BeritaTrend.id. – Di balik kilau infrastruktur dan narasi pembangunan pasca-Reformasi, tersimpan kenyataan pahit: Papua bukanlah ruang perbaikan, melainkan arena kompromi yang terus-menerus direproduksi.
Negara tampak lebih nyaman memperlakukan Papua sebagai alat negosiasi kekuasaan ketimbang ruang rekonsiliasi sejati.
Otonomi Khusus (Otsus), yang awalnya dijanjikan sebagai jembatan keadilan dan pengakuan atas hak-hak masyarakat Papua, justru berubah menjadi instrumen konsolidasi elite—baik di tingkat pusat maupun lokal.
Realitas di lapangan menunjukkan bahwa kebijakan tersebut bukan lahir dari kontrak sosial deliberatif, melainkan respons pragmatis atas krisis legitimasi negara pasca-1998.
Ironisnya, elite lokal Papua yang dahulu termarjinalkan kini memperoleh ruang kuasa.
Namun, ruang itu tidak digunakan untuk membangun institusi yang berpihak pada rakyat, melainkan untuk memperkuat posisi tawar atas akses rente sumber daya.
Politik desentralisasi berubah menjadi arena distribusi kekuasaan lateral—dari pusat ke elite daerah, bukan kepada rakyat.
Dalam konteks ini, otonomi menjadi kosmetik demokrasi.

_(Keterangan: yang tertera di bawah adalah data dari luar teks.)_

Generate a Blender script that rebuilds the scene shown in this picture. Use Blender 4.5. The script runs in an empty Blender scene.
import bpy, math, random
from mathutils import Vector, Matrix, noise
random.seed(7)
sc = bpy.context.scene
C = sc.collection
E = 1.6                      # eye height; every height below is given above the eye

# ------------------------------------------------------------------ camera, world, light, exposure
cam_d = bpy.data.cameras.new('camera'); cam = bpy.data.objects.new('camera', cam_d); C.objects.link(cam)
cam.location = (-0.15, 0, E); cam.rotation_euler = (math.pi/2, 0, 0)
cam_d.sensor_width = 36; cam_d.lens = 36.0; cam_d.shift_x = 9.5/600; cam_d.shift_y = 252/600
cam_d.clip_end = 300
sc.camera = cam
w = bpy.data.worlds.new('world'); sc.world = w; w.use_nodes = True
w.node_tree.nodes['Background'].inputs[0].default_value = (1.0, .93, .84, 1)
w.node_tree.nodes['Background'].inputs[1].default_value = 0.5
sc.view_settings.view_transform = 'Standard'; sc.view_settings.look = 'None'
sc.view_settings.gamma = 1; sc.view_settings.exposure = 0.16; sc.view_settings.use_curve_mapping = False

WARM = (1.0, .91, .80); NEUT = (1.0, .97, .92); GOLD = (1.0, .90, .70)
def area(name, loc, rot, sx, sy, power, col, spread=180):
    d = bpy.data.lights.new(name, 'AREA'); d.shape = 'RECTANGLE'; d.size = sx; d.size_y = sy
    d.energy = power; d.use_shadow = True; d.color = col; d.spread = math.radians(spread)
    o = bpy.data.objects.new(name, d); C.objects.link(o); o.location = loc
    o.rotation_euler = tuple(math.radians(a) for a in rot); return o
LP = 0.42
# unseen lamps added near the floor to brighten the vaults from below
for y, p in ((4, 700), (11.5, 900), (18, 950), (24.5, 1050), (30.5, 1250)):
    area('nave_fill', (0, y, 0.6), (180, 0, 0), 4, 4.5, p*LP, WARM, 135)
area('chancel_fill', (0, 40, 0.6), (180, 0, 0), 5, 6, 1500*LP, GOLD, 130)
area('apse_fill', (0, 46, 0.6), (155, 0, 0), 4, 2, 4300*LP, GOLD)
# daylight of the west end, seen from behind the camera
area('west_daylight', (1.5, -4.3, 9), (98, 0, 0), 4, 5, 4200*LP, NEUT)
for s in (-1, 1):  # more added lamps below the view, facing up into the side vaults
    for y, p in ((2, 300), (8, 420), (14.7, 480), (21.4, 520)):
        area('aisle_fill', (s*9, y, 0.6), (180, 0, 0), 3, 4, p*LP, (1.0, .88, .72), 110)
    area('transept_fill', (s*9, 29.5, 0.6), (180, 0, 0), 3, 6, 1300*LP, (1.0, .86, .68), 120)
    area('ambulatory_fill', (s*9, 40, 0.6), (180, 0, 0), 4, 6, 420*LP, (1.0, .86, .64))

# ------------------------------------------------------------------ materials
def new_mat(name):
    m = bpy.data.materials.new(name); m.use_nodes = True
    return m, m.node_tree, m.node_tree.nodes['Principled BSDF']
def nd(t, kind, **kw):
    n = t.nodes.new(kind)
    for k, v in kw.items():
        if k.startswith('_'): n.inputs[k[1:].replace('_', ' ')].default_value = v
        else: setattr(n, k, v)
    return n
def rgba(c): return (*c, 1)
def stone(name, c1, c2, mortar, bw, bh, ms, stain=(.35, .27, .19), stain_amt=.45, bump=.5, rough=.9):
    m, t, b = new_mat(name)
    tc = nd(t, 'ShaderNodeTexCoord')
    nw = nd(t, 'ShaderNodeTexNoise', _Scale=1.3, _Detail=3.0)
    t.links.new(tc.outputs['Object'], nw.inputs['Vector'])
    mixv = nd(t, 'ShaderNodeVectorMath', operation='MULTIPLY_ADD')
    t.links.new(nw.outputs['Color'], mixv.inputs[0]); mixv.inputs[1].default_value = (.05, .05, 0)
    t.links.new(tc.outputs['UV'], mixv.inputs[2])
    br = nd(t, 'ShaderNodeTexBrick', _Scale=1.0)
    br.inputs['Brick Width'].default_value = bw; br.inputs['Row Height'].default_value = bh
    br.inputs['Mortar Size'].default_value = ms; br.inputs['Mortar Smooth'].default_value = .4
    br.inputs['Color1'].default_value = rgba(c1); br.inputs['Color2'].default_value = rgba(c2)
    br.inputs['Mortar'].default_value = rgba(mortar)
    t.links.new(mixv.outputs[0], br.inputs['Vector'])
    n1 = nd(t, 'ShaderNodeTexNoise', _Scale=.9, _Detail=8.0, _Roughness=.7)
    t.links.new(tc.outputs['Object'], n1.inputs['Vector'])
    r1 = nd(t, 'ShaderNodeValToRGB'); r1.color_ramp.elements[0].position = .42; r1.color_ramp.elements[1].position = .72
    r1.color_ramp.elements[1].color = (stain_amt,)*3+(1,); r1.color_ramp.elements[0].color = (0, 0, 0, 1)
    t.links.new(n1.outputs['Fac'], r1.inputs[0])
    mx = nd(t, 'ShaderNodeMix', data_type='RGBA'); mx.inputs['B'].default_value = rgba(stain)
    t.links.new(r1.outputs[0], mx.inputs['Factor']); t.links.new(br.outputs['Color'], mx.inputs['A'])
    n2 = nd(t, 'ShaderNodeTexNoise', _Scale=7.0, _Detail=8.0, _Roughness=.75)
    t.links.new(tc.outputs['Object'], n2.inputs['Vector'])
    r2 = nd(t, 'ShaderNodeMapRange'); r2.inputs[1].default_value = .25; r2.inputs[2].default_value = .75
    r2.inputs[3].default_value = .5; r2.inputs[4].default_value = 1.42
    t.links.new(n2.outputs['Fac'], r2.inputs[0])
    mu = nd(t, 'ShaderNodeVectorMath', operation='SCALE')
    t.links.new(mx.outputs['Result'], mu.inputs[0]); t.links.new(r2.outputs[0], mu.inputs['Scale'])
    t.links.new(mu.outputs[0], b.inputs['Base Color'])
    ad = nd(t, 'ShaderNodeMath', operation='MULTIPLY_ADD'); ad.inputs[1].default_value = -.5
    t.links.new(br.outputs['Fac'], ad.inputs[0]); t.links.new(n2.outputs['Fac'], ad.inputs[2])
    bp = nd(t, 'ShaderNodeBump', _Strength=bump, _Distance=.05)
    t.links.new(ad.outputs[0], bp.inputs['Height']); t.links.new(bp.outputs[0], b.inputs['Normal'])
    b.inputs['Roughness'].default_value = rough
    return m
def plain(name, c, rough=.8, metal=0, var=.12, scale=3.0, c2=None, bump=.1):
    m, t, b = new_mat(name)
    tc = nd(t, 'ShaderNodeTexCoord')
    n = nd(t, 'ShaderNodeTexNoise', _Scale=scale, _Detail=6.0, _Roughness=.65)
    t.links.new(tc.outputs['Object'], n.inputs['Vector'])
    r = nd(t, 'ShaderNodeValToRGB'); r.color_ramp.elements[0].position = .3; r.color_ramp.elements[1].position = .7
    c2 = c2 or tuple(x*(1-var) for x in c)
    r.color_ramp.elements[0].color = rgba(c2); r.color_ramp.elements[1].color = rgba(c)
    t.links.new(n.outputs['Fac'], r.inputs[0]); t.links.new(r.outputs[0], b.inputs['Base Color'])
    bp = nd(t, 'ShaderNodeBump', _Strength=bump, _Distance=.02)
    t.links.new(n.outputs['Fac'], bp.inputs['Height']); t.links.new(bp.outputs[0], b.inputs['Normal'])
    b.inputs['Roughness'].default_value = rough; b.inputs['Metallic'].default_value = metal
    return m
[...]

Ia terlihat progresif di atas kertas, namun rapuh dalam praktik. Distribusi kekuasaan tetap bersifat top-down, dan pelibatan masyarakat hanya simbolik.
Masyarakat adat—yang mestinya menjadi subjek utama kebijakan—dilibatkan hanya sebagai ornamen legalitas, bukan aktor utama dalam perumusan keputusan.
Ekspansi tambang nikel di kawasan sensitif ekologis seperti Raja Ampat menjadi contoh paling vulgar.
Di balik narasi transisi energi hijau, tersimpan agenda kolonisasi ekonomi baru yang mengabaikan prinsip dasar FPIC (Free, Prior, and Informed Consent).
Negara tidak tampil sebagai pelindung hak, melainkan fasilitator investasi.
Ketika suara-suara perlawanan masyarakat adat muncul, respon negara lebih mengedepankan represi ketimbang mediasi.
Penolakan tambang dijawab dengan pengerahan aparat. Protes damai dikategorikan sebagai ancaman keamanan.
Kekerasan menjadi bagian dari “infrastruktur pembangunan” yang tidak pernah diminta oleh rakyat Papua.
Luka lama dari masa Orde Baru belum juga sembuh, kini ditumpuk dengan pengkhianatan baru dalam bentuk legalitas dan kebijakan.
Proyek pembangunan di Papua pun kehilangan legitimasi moralnya, menjelma menjadi instrumen teknokratik yang melanggengkan ketimpangan struktural.
Papua bukan tanah kosong yang menanti pembangunan, melainkan wilayah kaya sejarah, sistem nilai, dan pandangan dunia yang utuh.
Mengintegrasikan Papua ke dalam bingkai Republik seharusnya lebih dari sekadar menjaga wilayah: ini soal penghormatan terhadap kedaulatan budaya dan sosial masyarakatnya.
Tanpa keadilan substansial, tanpa partisipasi nyata, dan tanpa pengakuan terhadap hak kolektif masyarakat adat, segala kebijakan, seindah apapun redaksinya, hanya akan mengulang siklus kolonialisme dalam wajah baru.
Otonomi tanpa kepercayaan hanyalah janji kosong dalam bingkai undang-undang.